As Berners-Lee told us in 2021, he now considers his invention out of control.

"Ten years ago I would have said that humanity uses the web and if you look at humanity you’ll see good and bad stuff," he said.

"However, at a certain point, around 2016 [circa the Facebook-Cambridge Analytica data scandal], I realised it’s all very well if people I know are honing their bookmarks to have reliable, scientifically-based information, but there are a lot of people I don’t know who have very different bookmarks."

Below, we’ll go through the important steps and names in the development of the Internet which ultimately led to Tim Berners-Lee’s invention.

JCR Licklider

Licklider, a US psychologist and computer scientist, described his 'Galactic Network' concept in August 1962 in a series of memos. They detailed his vision for computers interconnected on a global level in which anyone can access data and programs from different sites.

While working for the US Department of Defense Advanced Research Projects Agency (DARPA) he convinced successors of this concept to carry on his work.

Leonard Kleinrock

Leonard Kleinrock poses beside the first Interface Message Processor (IMP) in the lab where the first internet message was sent, at the University of California Los Angeles.
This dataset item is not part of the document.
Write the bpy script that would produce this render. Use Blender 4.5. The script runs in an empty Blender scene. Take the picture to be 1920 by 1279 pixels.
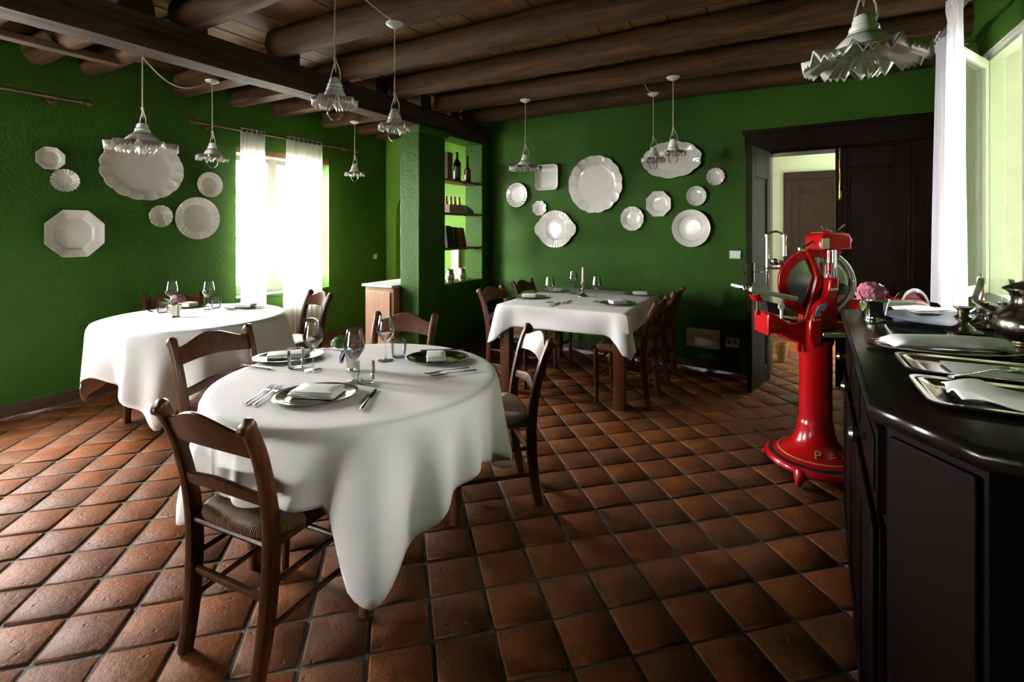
import bpy, bmesh, math, random
from mathutils import Vector, Matrix

# ---------------------------------------------------------------- camera, world, exposure
SC = bpy.context.scene
C = SC.collection
ALPHA = math.radians(29.4)          # camera heading: turned left of the room's long axis (+Y)
CA, SA = math.cos(ALPHA), math.sin(ALPHA)
HC, FPX, U0, V0 = 1.35, 915.0, 960.0, 429.0   # lens height, focal length in px, principal column, horizon row

cam_d = bpy.data.cameras.new('camera')
cam = bpy.data.objects.new('camera', cam_d)
C.objects.link(cam)
cam.location = (0, 0, HC)
cam.rotation_euler = (math.pi / 2, 0, ALPHA)
cam_d.sensor_width = 36.0
cam_d.lens = 36.0 * FPX / 1920.0
cam_d.shift_y = -(639.5 - V0) / 1920.0
cam_d.clip_start = 0.02
SC.camera = cam

SKY_STRENGTH = 185.0
w = bpy.data.worlds.new('overcast_sky')
SC.world = w
w.use_nodes = True
nt = w.node_tree
nt.nodes.clear()
wo = nt.nodes.new('ShaderNodeOutputWorld')
bg = nt.nodes.new('ShaderNodeBackground')
tc = nt.nodes.new('ShaderNodeTexCoord')
sep = nt.nodes.new('ShaderNodeSeparateXYZ')
rp = nt.nodes.new('ShaderNodeValToRGB')
rp.color_ramp.elements[0].position = 0.0
rp.color_ramp.elements[0].color = (0.96, 0.95, 0.93, 1)
rp.color_ramp.elements[1].position = 1.0
rp.color_ramp.elements[1].color = (1.0, 0.97, 0.92, 1)
nt.links.new(tc.outputs['Generated'], sep.inputs[0])
nt.links.new(sep.outputs['Z'], rp.inputs[0])
nt.links.new(rp.outputs[0], bg.inputs[0])
bg.inputs[1].default_value = SKY_STRENGTH
nt.links.new(bg.outputs[0], wo.inputs[0])

SC.view_settings.view_transform = 'Standard'
SC.view_settings.look = 'None'
SC.view_settings.gamma = 1.0
SC.view_settings.use_curve_mapping = False
SC.view_settings.exposure = 0.0
SC.cycles.max_bounces = 10
SC.cycles.transparent_max_bounces = 16
SC.cycles.diffuse_bounces = 6
SC.cycles.caustics_reflective = False
SC.cycles.caustics_refractive = False
SC.cycles.sample_clamp_indirect = 8.0

def portal(name, loc, rot, sx, sy):
    """light portal: gives off nothing, only guides the sky's own light through a window"""
    d = bpy.data.lights.new(name, 'AREA')
    d.shape = 'RECTANGLE'; d.size = sx; d.size_y = sy
    d.cycles.is_portal = True
    o = bpy.data.objects.new(name, d); C.objects.link(o)
    o.location = loc; o.rotation_euler = rot
    return o
PI = math.pi
XL, XR = -4.88, 1.03                 # left and right wall faces
portal('window_portal', (XL - .36, 3.52, 1.41), (0, -PI/2, 0), 1.75, 1.25)
portal('window_portal.001', (XL - .36, .75, 1.41), (0, -PI/2, 0), 1.75, 1.0)
portal('window_portal.004', (-3.95, -3.37, .95), (-PI/2, 0, 0), 1.1, .8)  # guides sky through the added fill window behind the viewer
portal('window_portal.006', (XR + .33, 1.09, 1.52), (0, PI/2, 0), .55, .22)  # guides sky through the added fill opening over the counter
portal('window_portal.002', (XR + .33, 3.45, 1.67), (0, PI/2, 0), 1.5, 1.15)

# ---------------------------------------------------------------- pixel <-> room helpers (real distances)
def ray(u, v):
    t = (u - U0) / FPX
    return Vector((t*CA - SA, t*SA + CA, (V0 - v) / FPX))
CAMP = Vector((0, 0, HC))
def at_z(u, v, z):
    r = ray(u, v); s = (z - HC) / r.z
    return CAMP + r*s
def at_s(u, v, s):
    return CAMP + ray(u, v)*s
def at_x(u, v, X):
    r = ray(u, v); return CAMP + r*(X / r.x)
BK0, BKA = Vector((-3.26, 5.22, 0)), math.radians(-4.0)   # back wall: start and heading
BKD = Vector((math.cos(BKA), math.sin(BKA), 0)); BKN = Vector((math.sin(BKA), -math.cos(BKA), 0))  # along, toward room
def on_back(u, v, off=0.0):
    r = ray(u, v); p0 = BK0 + BKN*off
    s = (p0 - Vector((0, 0, 0))).dot(BKN) / r.dot(BKN)
    return CAMP + r*s
def proj(p):
    xc = p[0]*CA + p[1]*SA; z = -p[0]*SA + p[1]*CA
    if z < .05: return None
    return U0 + FPX*xc/z, V0 + FPX*(HC - p[2])/z, z

R = random.Random(11)

# ---------------------------------------------------------------- materials
def new_mat(name):
    m = bpy.data.materials.new(name); m.use_nodes = True
    n = m.node_tree; b = n.nodes['Principled BSDF']
    return m, n, b
def plain(name, col, rough=.5, metal=0, spec=.5, coat=0, noise=0, nscale=8, bump=0, bscale=60):
    m, n, b = new_mat(name)
    b.inputs['Base Color'].default_value = (*col, 1)
    b.inputs['Roughness'].default_value = rough
    b.inputs['Metallic'].default_value = metal
    b.inputs['Specular IOR Level'].default_value = spec
    b.inputs['Coat Weight'].default_value = coat
    b.inputs['Coat Roughness'].default_value = .08
    tc = n.nodes.new('ShaderNodeTexCoord')
    if noise:
        t = n.nodes.new('ShaderNodeTexNoise'); t.inputs['Scale'].default_value = nscale; t.inputs['Detail'].default_value = 5
        r = n.nodes.new('ShaderNodeValToRGB')
        r.color_ramp.elements[0].position = .3; r.color_ramp.elements[1].position = .7
        r.color_ramp.elements[0].color = (*[c*(1-noise) for c in col], 1)
        r.color_ramp.elements[1].color = (*[min(1, c*(1+noise)) for c in col], 1)
        n.links.new(tc.outputs['Object'], t.inputs[0]); n.links.new(t.outputs[0], r.inputs[0])
        n.links.new(r.outputs[0], b.inputs['Base Color'])
    if bump:
        t2 = n.nodes.new('ShaderNodeTexNoise'); t2.inputs['Scale'].default_value = bscale; t2.inputs['Detail'].default_value = 4
        bp = n.nodes.new('ShaderNodeBump'); bp.inputs['Strength'].default_value = bump; bp.inputs['Distance'].default_value = .01
        n.links.new(tc.outputs['Object'], t2.inputs[0]); n.links.new(t2.outputs[0], bp.inputs['Height'])
        n.links.new(bp.outputs[0], b.inputs['Normal'])
    return m
def wood(name, c0, c1, axis='X', scale=6, stretch=12, rough=.45, spec=.4, coat=0, bump=.15, rand=0.0):
    m, n, b = new_mat(name)
    tc = n.nodes.new('ShaderNodeTexCoord'); mp = n.nodes.new('ShaderNodeMapping')
    s = [scale*stretch]*3; s['XYZ'.index(axis)] = scale*.6
    mp.inputs['Scale'].default_value = s
    t = n.nodes.new('ShaderNodeTexNoise'); t.inputs['Scale'].default_value = 1; t.inputs['Detail'].default_value = 7; t.inputs['Roughness'].default_value = .65
    t.inputs['Distortion'].default_value = .6
    r = n.nodes.new('ShaderNodeValToRGB')
    r.color_ramp.elements[0].position = .3; r.color_ramp.elements[0].color = (*c0, 1)
    r.color_ramp.elements[1].position = .72; r.color_ramp.elements[1].color = (*c1, 1)
    n.links.new(tc.outputs['Object'], mp.inputs[0])
    if rand:
        oi = n.nodes.new('ShaderNodeObjectInfo'); ad = n.nodes.new('ShaderNodeVectorMath'); ad.operation = 'ADD'
        ml = n.nodes.new('ShaderNodeMath'); ml.operation = 'MULTIPLY'; ml.inputs[1].default_value = rand
        n.links.new(oi.outputs['Random'], ml.inputs[0]); n.links.new(mp.outputs[0], ad.inputs[0]); n.links.new(ml.outputs[0], ad.inputs[1])
        n.links.new(ad.outputs[0], t.inputs[0])
    else:
        n.links.new(mp.outputs[0], t.inputs[0])
    n.links.new(t.outputs[0], r.inputs[0]); n.links.new(r.outputs[0], b.inputs['Base Color'])
    bp = n.nodes.new('ShaderNodeBump'); bp.inputs['Strength'].default_value = bump; bp.inputs['Distance'].default_value = .01
    n.links.new(t.outputs[0], bp.inputs['Height']); n.links.new(bp.outputs[0], b.inputs['Normal'])
    b.inputs['Roughness'].default_value = rough; b.inputs['Specular IOR Level'].default_value = spec
    b.inputs['Coat Weight'].default_value = coat; b.inputs['Coat Roughness'].default_value = .12
    return m
def glass(name, tint=(1, 1, 1), refl=.9, edge=.35):
    """thin glass wall: lets light through, mirrors at grazing angles"""
    m = bpy.data.materials.new(name); m.use_nodes = True; n = m.node_tree; n.nodes.clear()
    o = n.nodes.new('ShaderNodeOutputMaterial'); mx = n.nodes.new('ShaderNodeMixShader')
    tr = n.nodes.new('ShaderNodeBsdfTransparent'); tr.inputs[0].default_value = (*tint, 1)
    gl = n.nodes.new('ShaderNodeBsdfGlossy'); gl.inputs['Roughness'].default_value = .02; gl.inputs[0].default_value = (refl, refl, refl, 1)
    lw = n.nodes.new('ShaderNodeLayerWeight'); lw.inputs[0].default_value = edge
    pw = n.nodes.new('ShaderNodeMath'); pw.operation = 'MULTIPLY'; pw.inputs[1].default_value = .85
    n.links.new(lw.outputs['Fresnel'], pw.inputs[0])
    n.links.new(pw.outputs[0], mx.inputs[0]); n.links.new(tr.outputs[0], mx.inputs[1]); n.links.new(gl.outputs[0], mx.inputs[2])
    n.links.new(mx.outputs[0], o.inputs[0])
    return m
def sheer(name, col, trans=.5, open_=.25):
    m = bpy.data.materials.new(name); m.use_nodes = True; n = m.node_tree; n.nodes.clear()
    o = n.nodes.new('ShaderNodeOutputMaterial')
    d = n.nodes.new('ShaderNodeBsdfDiffuse'); d.inputs[0].default_value = (*col, 1)
    t = n.nodes.new('ShaderNodeBsdfTranslucent'); t.inputs[0].default_value = (*col, 1)
    x = n.nodes.new('ShaderNodeBsdfTransparent')
    a = n.nodes.new('ShaderNodeMixShader'); a.inputs[0].default_value = trans
    b = n.nodes.new('ShaderNodeMixShader')
    wv = n.nodes.new('ShaderNodeTexNoise'); wv.inputs['Scale'].default_value = 220
    ml = n.nodes.new('ShaderNodeMath'); ml.operation = 'MULTIPLY'; ml.inputs[1].default_value = open_*2
    n.links.new(wv.outputs[0], ml.inputs[0]); n.links.new(ml.outputs[0], b.inputs[0])
    n.links.new(d.outputs[0], a.inputs[1]); n.links.new(t.outputs[0], a.inputs[2])
    n.links.new(a.outputs[0], b.inputs[1]); n.links.new(x.outputs[0], b.inputs[2]); n.links.new(b.outputs[0], o.inputs[0])
    return m

def green_plaster(name, c0, c1, bump):
    m, n, b = new_mat(name)
    tc = n.nodes.new('ShaderNodeTexCoord')
    t = n.nodes.new('ShaderNodeTexNoise'); t.inputs['Scale'].default_value = 1.6; t.inputs['Detail'].default_value = 6
    r = n.nodes.new('ShaderNodeValToRGB'); r.color_ramp.elements[0].position = .3; r.color_ramp.elements[1].position = .7
    r.color_ramp.elements[0].color = (*c0, 1); r.color_ramp.elements[1].color = (*c1, 1)
    n.links.new(tc.outputs['Object'], t.inputs[0]); n.links.new(t.outputs[0], r.inputs[0]); n.links.new(r.outputs[0], b.inputs['Base Color'])
    t2 = n.nodes.new('ShaderNodeTexNoise'); t2.inputs['Scale'].default_value = 42; t2.inputs['Detail'].default_value = 5; t2.inputs['Roughness'].default_value = .6
    t3 = n.nodes.new('ShaderNodeTexNoise'); t3.inputs['Scale'].default_value = 7; t3.inputs['Detail'].default_value = 3
    ad = n.nodes.new('ShaderNodeMath'); ad.operation = 'ADD'
    n.links.new(tc.outputs['Object'], t2.inputs[0]); n.links.new(tc.outputs['Object'], t3.inputs[0])
    n.links.new(t2.outputs[0], ad.inputs[0]); n.links.new(t3.outputs[0], ad.inputs[1])
    bp = n.nodes.new('ShaderNodeBump'); bp.inputs['Strength'].default_value = bump; bp.inputs['Distance'].default_value = .012
    n.links.new(ad.outputs[0], bp.inputs['Height']); n.links.new(bp.outputs[0], b.inputs['Normal'])
    b.inputs['Roughness'].default_value = .6; b.inputs['Specular IOR Level'].default_value = .13
    return m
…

Photo credit: Robyn Beck/AFP via Getty Images
Leonard Kleinrock poses beside the first Interface Message Processor (IMP) in the lab where the first Internet message was sent, at the University of California Los Angeles. Photo credit: Robyn Beck/AFP via Getty Images

Kleinrock, a US computer scientist, published a paper on his packet-switching theory in July 1961 and a book on the subject in 1964. His theory was that an online network could be created in which computers communicated through 'packets' of information, rather than through circuits.

This allowed two computers within MIT’s Lincoln Lab to communicate with one another for the first time in 1965.

Paul Baran

Baran, a polish-American engineer, proposed a communication network without a central command point, working with the US Air Force at RAND in the 1960s to develop a method of allowing network access points to communicate with one another without the need for a main one so that if one’s destroyed, they still have access to everything.

Lawrence Roberts

DARPA’s chief scientist worked with Paul Baran and Leonard Kleinrock’s ideas to create the distributed network.

He published his ideas on the ‘Advanced Research Projects Agency Network', or ARPANET, in 1967, detailing his plans for the computer network. The first message between two ARPANET computers was sent from a UCLA research facility to one at Stanford University on 29 October 1969.

Vint Cerf and Robert Kahn

Cerf and Kahn developed the ‘Transmission Control Protocol and Internet Protocol’ (TCP/IP), which allows computers to communicate with each other across different networks.

It went public in 1974 and is still used today. Many consider the day ARPANET and the Defense Data Network officially shifted over to TCP/IP the birth date of the Internet, which happened on 1 January 1983.

This all means that by 1983 we already had cross-communications across different networks and the Domain Name System (DNS) was set up, giving us the likes of .com, .edu, .net, .org, and so on and so forth.